The 104-page draft is expected to reach between 500,000 and 800,000 euros at the Tajan auction house in Paris.
Manuscripts are normally written as the first draft before being edited and published, and Camus put the date of April 1940 on this one, suggesting it was finished some two years before "The Stranger", also known in English as "The Outsider", was published.
But a number of clues indicate this was a light-hearted fake, since another signed manuscript also exists.
This one is full of jokey sketches, remarks and subtle annotations, and an expert who studied it in later years said it had actually been put together in 1944 -- a view reportedly confirmed to him by Camus's widow.
With Paris under Nazi occupation at the time, it may have been a way of raising desperately-needed funds by creating a handwritten copy for a wealthy fan.

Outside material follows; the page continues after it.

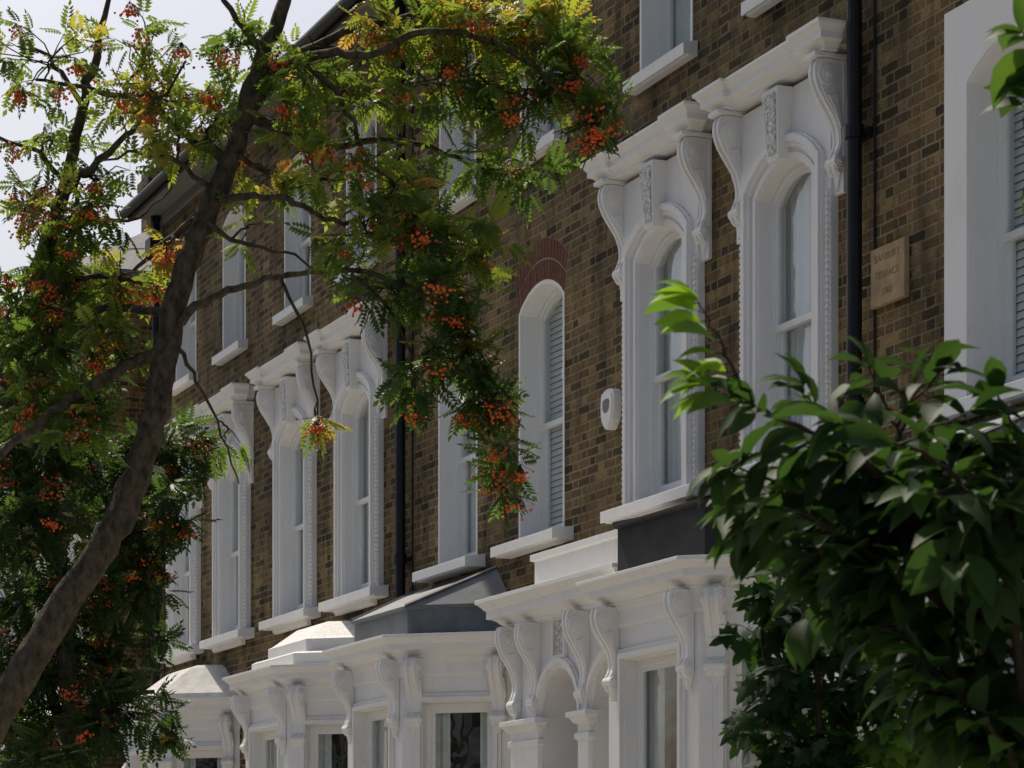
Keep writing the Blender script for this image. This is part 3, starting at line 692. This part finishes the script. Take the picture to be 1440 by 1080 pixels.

"Its history and precise dating are mysterious, as is the progress of this strange novel," the auction house says in its notes.
The identity of the first buyer is unknown. It was later sold at auction twice -- in 1958 and 1991.
"The Stranger" had an initial print run of 4,400 copies, but quickly became a bestseller and then a classic of French literature, selling millions of copies.
Considered a key text in the existentialist movement, it recounts the story of a French settler in Algeria who kills an unnamed Arab man for reasons that remain unclear.